Accounting Records in the Books of Hire Purchaser and Vendor

In a hire purchase system, the hire purchaser (buyer) acquires an asset by paying an initial down payment followed by installments, with ownership transferring after the final payment. The asset is recorded at its full cost in the purchaser’s books, with a corresponding liability (Hire Vendor A/c). Interest on outstanding installments is recorded separately. Each installment paid reduces both interest and principal.

The vendor (seller) records the total sale value as revenue and recognizes interest income over the installment period.
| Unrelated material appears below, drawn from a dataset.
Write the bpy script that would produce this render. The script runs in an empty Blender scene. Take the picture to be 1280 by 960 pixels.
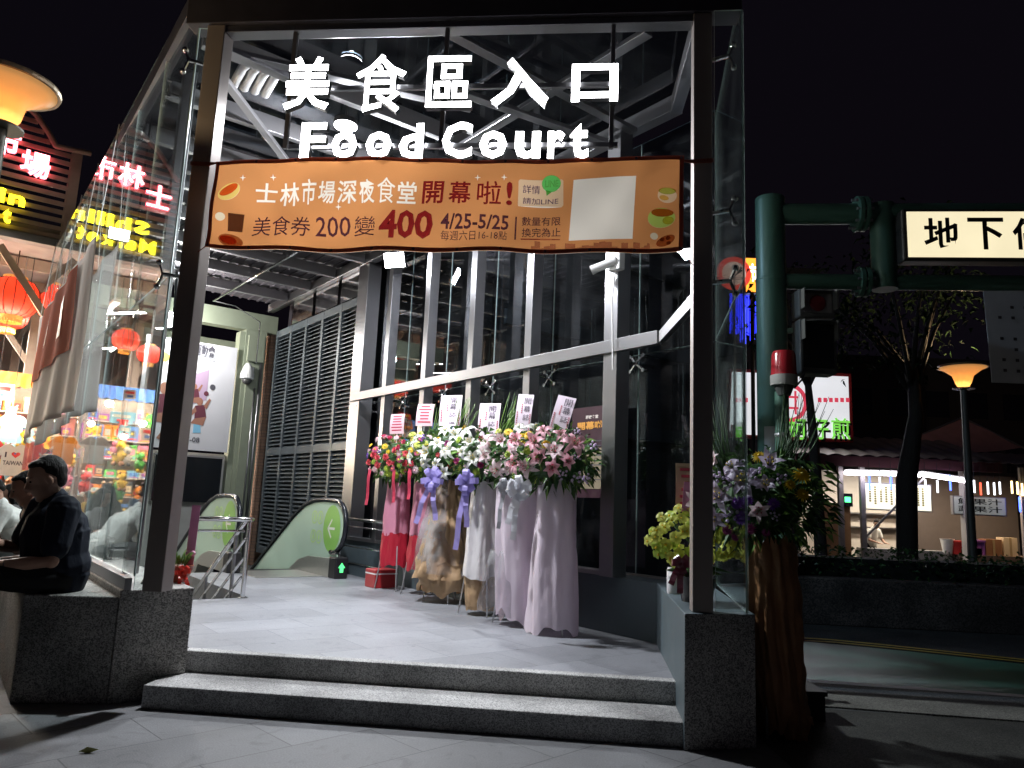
import bpy, bmesh, math, random
from mathutils import Vector as V, Matrix as M, Euler, noise
R = math.radians
PI = math.pi
sc = bpy.context.scene
col = sc.collection
rnd = random.Random(7)

# ------------------------------------------------------------------ camera
FOC, HC = 930.0, 1.6                      # focal length in 1280 px, eye height
ROLL, PITCH = R(2.4), R(9.2)
fw = V((0, math.cos(PITCH), math.sin(PITCH)))
up0 = V((0, -math.sin(PITCH), math.cos(PITCH)))
rt = math.cos(ROLL) * V((1, 0, 0)) + math.sin(ROLL) * up0
upv = -math.sin(ROLL) * V((1, 0, 0)) + math.cos(ROLL) * up0
cd = bpy.data.cameras.new('camera')
cam = bpy.data.objects.new('camera', cd)
col.objects.link(cam)
cam.matrix_world = M(((rt.x, upv.x, -fw.x, 0), (rt.y, upv.y, -fw.y, 0), (rt.z, upv.z, -fw.z, HC), (0, 0, 0, 1)))
cd.sensor_width = 36
cd.lens = 36 * FOC / 1280
cd.clip_end = 600
cd.clip_start = 0.05
sc.camera = cam

# ------------------------------------------------------------------ night sky, faint moon, exposure
w = bpy.data.worlds.new('World')
sc.world = w
w.use_nodes = True
nt = w.node_tree
sky = nt.nodes.new('ShaderNodeTexSky')
sky.sky_type = 'NISHITA'
sky.sun_disc = False
sky.sun_elevation = R(-5)
sky.sun_rotation = R(200)
glow = nt.nodes.new('ShaderNodeVectorMath'); glow.operation = 'ADD'      # night sky plus the dull glow of the city
glow.inputs[1].default_value = (0.034, 0.026, 0.046)
nt.links.new(sky.outputs[0], glow.inputs[0]); nt.links.new(glow.outputs[0], nt.nodes['Background'].inputs[0])
nt.nodes['Background'].inputs[1].default_value = 0.05
ml = bpy.data.lights.new('moonlight', 'SUN')
ml.energy = 0.004
ml.angle = R(0.5)
ml.color = (0.8, 0.88, 1.0)
mo = bpy.data.objects.new('moonlight', ml)
mo.rotation_euler = (R(35), 0, R(-30))
col.objects.link(mo)
sc.view_settings.view_transform = 'Standard'
sc.view_settings.look = 'None'
sc.view_settings.exposure = 0.75
sc.view_settings.gamma = 1
sc.view_settings.use_curve_mapping = False
try:
    sc.cycles.use_denoising = True
    sc.cycles.denoiser = 'OPENIMAGEDENOISE'
    sc.cycles.max_bounces = 10
    sc.cycles.diffuse_bounces = 3
    sc.cycles.glossy_bounces = 5
    sc.cycles.transparent_max_bounces = 24
    sc.cycles.transmission_bounces = 6
    sc.cycles.caustics_reflective = False
    sc.cycles.caustics_refractive = False
    sc.cycles.sample_clamp_indirect = 6
except Exception:
    pass

# ------------------------------------------------------------------ frames of reference (turned about the vertical)
A_PD = R(37.4)       # entrance passage: x across it, y along it
A_F = R(-5.8)        # street front of the entrance: x along it, y into it
def rot2(a, x, y): return (math.cos(a) * x - math.sin(a) * y, math.sin(a) * x + math.cos(a) * y)
def PD(p, d, z=0.0): return V((*rot2(A_PD, p, d), z))
def FN(f, n, z=0.0): return V((*rot2(A_F, f, n), z))
def loc_in(a, P): return V((*rot2(-a, P[0], P[1]), P[2]))
def ray(x, y): return fw * FOC + rt * (x - 640) - upv * (y - 480)
CAMP = V((0, 0, HC))
def at_z(x, y, z):
    v = ray(x, y); return CAMP + v * ((z - HC) / v.z)
def at_y(x, y, Y):
    v = ray(x, y); return CAMP + v * (Y / v.y)
def at_n(x, y, n):                          # on a plane parallel to the street front
    v = ray(x, y); q = V((*rot2(A_F, 0, 1), 0)); return CAMP + v * (n / v.dot(q))
def at_p(x, y, p):                          # on a plane along the passage
    v = ray(x, y); q = V((*rot2(A_PD, 1, 0), 0)); return CAMP + v * (p / v.dot(q))
def at_d(x, y, d):                          # on a plane across the passage
    v = ray(x, y); q = V((*rot2(A_PD, 0, 1), 0)); return CAMP + v * (d / v.dot(q))

# ------------------------------------------------------------------ materials
MATS = {}
def mat(name, c, rough=0.6, metal=0.0, var=0.12, scale=6.0, bump=0.0, bscale=60.0, emit=None, es=0.0, spec=None,
        stretch=None, trans=0.0, sub=0.0):
    if name in MATS: return MATS[name]
    m = bpy.data.materials.new(name); m.use_nodes = True
    n = m.node_tree.nodes; L = m.node_tree.links
    b = n['Principled BSDF']
    c = tuple(c) + (1,)
    b.inputs['Roughness'].default_value = rough
    b.inputs['Metallic'].default_value = metal
    if spec is not None: b.inputs['Specular IOR Level'].default_value = spec
    tc = n.new('ShaderNodeTexCoord')
    mp = n.new('ShaderNodeMapping')
    L.new(tc.outputs['Object'], mp.inputs[0])
    if stretch: mp.inputs['Scale'].default_value = stretch
    if var > 0:
        nz = n.new('ShaderNodeTexNoise'); nz.inputs['Scale'].default_value = scale; nz.inputs['Detail'].default_value = 5
        L.new(mp.outputs[0], nz.inputs['Vector'])
        mx = n.new('ShaderNodeMix'); mx.data_type = 'RGBA'
        k1 = tuple(max(0, x * (1 - var * 1.6)) for x in c[:3]) + (1,)
        k2 = tuple(min(1, x * (1 + var * 1.6)) for x in c[:3]) + (1,)
        mx.inputs[6].default_value = k1; mx.inputs[7].default_value = k2
        L.new(nz.outputs[0], mx.inputs[0]); L.new(mx.outputs[2], b.inputs['Base Color'])
        mr = n.new('ShaderNodeMapRange')
        mr.inputs[3].default_value = max(0.02, rough - 0.1); mr.inputs[4].default_value = min(1, rough + 0.1)
        L.new(nz.outputs[0], mr.inputs[0]); L.new(mr.outputs[0], b.inputs['Roughness'])
    else:
        b.inputs['Base Color'].default_value = c
    if bump > 0:
        n2 = n.new('ShaderNodeTexNoise'); n2.inputs['Scale'].default_value = bscale; n2.inputs['Detail'].default_value = 4
        L.new(mp.outputs[0], n2.inputs['Vector'])
        bp = n.new('ShaderNodeBump'); bp.inputs['Strength'].default_value = bump; bp.inputs['Distance'].default_value = 0.02
        L.new(n2.outputs[0], bp.inputs['Height']); L.new(bp.outputs[0], b.inputs['Normal'])
    if emit:
        b.inputs['Emission Color'].default_value = tuple(emit) + (1,)
        b.inputs['Emission Strength'].default_value = es
    if trans > 0:
        t = n.new('ShaderNodeBsdfTranslucent'); t.inputs[0].default_value = c
        mxs = n.new('ShaderNodeMixShader'); mxs.inputs[0].default_value = trans
        L.new(b.outputs[0], mxs.inputs[1]); L.new(t.outputs[0], mxs.inputs[2])
        L.new(mxs.outputs[0], n['Material Output'].inputs[0])
    MATS[name] = m
    return m

def glass_mat(name, tint=(0.93, 0.97, 0.96), dirt=0.004, ior=1.5):
    """clear sheet glass: see-through with a Fresnel mirror on both faces"""
    m = bpy.data.materials.new(name); m.use_nodes = True
    n = m.node_tree.nodes; L = m.node_tree.links
    n.remove(n['Principled BSDF'])
    g = n.new('ShaderNodeNewGeometry')
    mr = n.new('ShaderNodeMapRange'); mr.inputs[3].default_value = ior; mr.inputs[4].default_value = 1 / ior
    L.new(g.outputs['Backfacing'], mr.inputs[0])
    fr = n.new('ShaderNodeFresnel'); L.new(mr.outputs[0], fr.inputs['IOR'])
    tr = n.new('ShaderNodeBsdfTransparent'); tr.inputs[0].default_value = tint + (1,)
    gl = n.new('ShaderNodeBsdfGlossy'); gl.inputs['Roughness'].default_value = 0.0; gl.inputs[0].default_value = (1, 1, 1, 1)
    m1 = n.new('ShaderNodeMixShader'); L.new(fr.outputs[0], m1.inputs[0]); L.new(tr.outputs[0], m1.inputs[1]); L.new(gl.outputs[0], m1.inputs[2])
    df = n.new('ShaderNodeBsdfDiffuse'); df.inputs[0].default_value = (0.6, 0.62, 0.63, 1)
    tc = n.new('ShaderNodeTexCoord')
    nz = n.new('ShaderNodeTexNoise'); nz.inputs['Scale'].default_value = 2.2; nz.inputs['Detail'].default_value = 6
    L.new(tc.outputs['Object'], nz.inputs['Vector'])
    m2r = n.new('ShaderNodeMapRange'); m2r.inputs[1].default_value = 0.4; m2r.inputs[2].default_value = 0.75
    m2r.inputs[3].default_value = dirt * 0.3; m2r.inputs[4].default_value = dirt * 2.5
    L.new(nz.outputs[0], m2r.inputs[0])
    m2 = n.new('ShaderNodeMixShader'); L.new(m2r.outputs[0], m2.inputs[0]); L.new(m1.outputs[0], m2.inputs[1]); L.new(df.outputs[0], m2.inputs[2])
    L.new(m2.outputs[0], n['Material Output'].inputs[0])
    return m

def speckle_mat(name, c1, c2, scale=220, rough=0.7, bump=0.25, big=0.18, c3=None):
    m = bpy.data.materials.new(name); m.use_nodes = True
    n = m.node_tree.nodes; L = m.node_tree.links; b = n['Principled BSDF']
    tc = n.new('ShaderNodeTexCoord')
    v = n.new('ShaderNodeTexVoronoi'); v.inputs['Scale'].default_value = scale
    L.new(tc.outputs['Object'], v.inputs['Vector'])
    sp = n.new('ShaderNodeSeparateColor'); L.new(v.outputs['Color'], sp.inputs[0])
    cr = n.new('ShaderNodeValToRGB'); e = cr.color_ramp.elements
    e[0].color = c1 + (1,); e[1].color = c2 + (1,); e[0].position = 0.15; e[1].position = 0.95
    if c3:
        k = cr.color_ramp.elements.new(0.5); k.color = c3 + (1,)
    L.new(sp.outputs[0], cr.inputs[0])
    nz = n.new('ShaderNodeTexNoise'); nz.inputs['Scale'].default_value = 1.7; nz.inputs['Detail'].default_value = 7
    L.new(tc.outputs['Object'], nz.inputs['Vector'])
    mr = n.new('ShaderNodeMapRange'); mr.inputs[1].default_value = 0.3; mr.inputs[2].default_value = 0.7
    mr.inputs[3].default_value = 1 - big * 2; mr.inputs[4].default_value = 1 + big
    L.new(nz.outputs[0], mr.inputs[0])
    mx = n.new('ShaderNodeVectorMath'); mx.operation = 'SCALE'
    L.new(cr.outputs[0], mx.inputs[0]); L.new(mr.outputs[0], mx.inputs['Scale'])
    L.new(mx.outputs[0], b.inputs['Base Color'])
    b.inputs['Roughness'].default_value = rough
    bp = n.new('ShaderNodeBump'); bp.inputs['Strength'].default_value = bump; bp.inputs['Distance'].default_value = 0.004
    L.new(sp.outputs[1], bp.inputs['Height']); L.new(bp.outputs[0], b.inputs['Normal'])
    return m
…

Payments received from the purchaser are recorded as part principal repayment and part interest income.

Ownership remains with the vendor until the final installment is paid, but for accounting purposes, the purchaser treats the asset as if owned from the start, depreciating it and recognizing any related expenses.

Example:

  • A company (hire purchaser) buys machinery from a vendor under a hire purchase agreement.
  • Cost of Machinery: ₹100,000
  • Down Payment: ₹20,000
  • Installments: 4 annual payments of ₹20,000 each (including interest).
  • Interest Rate: 10% p.a. on outstanding balance.

Accounting Records:

Transaction In the Books of Hire Purchaser In the Books of Vendor (Seller)
1. At the time of purchase (Down Payment) Debit: Machinery A/c ₹100,000 (full cost of asset)
Credit: Hire Vendor A/c ₹80,000 (balance due)
Credit: Bank A/c ₹20,000 (down payment)
Debit: Hire Purchaser A/c ₹100,000 (full amount due)
Credit: Machinery Sales A/c ₹100,000 (sale of machinery)
2. Interest on outstanding balance (1st year) Debit: Interest A/c ₹8,000 (10% of ₹80,000)
Credit: Hire Vendor A/c ₹8,000
Debit: Hire Purchaser A/c ₹8,000 (interest receivable)
Credit: Interest Income A/c ₹8,000
3. First Installment Payment (Principal + Interest) Debit: Hire Vendor A/c ₹28,000
Credit: Bank A/c ₹28,000
Debit: Bank A/c ₹28,000
Credit: Hire Purchaser A/c ₹28,000
4. At the end of 1st year (Principal Reduction) Debit: Hire Vendor A/c ₹20,000 (principal portion of installment)
Credit: Machinery A/c ₹20,000 (reduction in liability)
No separate entry needed (Installments include principal and interest together)
5. Recording depreciation (in Hire Purchaser’s books) Debit: Depreciation A/c (based on usage of machinery)
Credit: Accumulated Depreciation A/c
No entry required (Vendor does not own or use the asset)
6. Ownership Transfer (after final installment) No additional entry, as asset is already recorded Debit: Hire Purchaser A/c ₹80,000 (clearing balance)
Credit: Asset A/c (Ownership transfer complete)

Key Notes:

  1. Hire Purchaser:

    • The asset is recorded at full value in the books, and ownership is assumed for accounting purposes, though legal title remains with the vendor until full payment.
    • Interest is charged on the outstanding balance and recorded separately from the principal.
  2. Vendor (Seller):

    • The total sale amount is treated as revenue.
    • Interest income is recognized over the installment period.
    • The vendor records the receipts as installments are paid, including both principal and interest.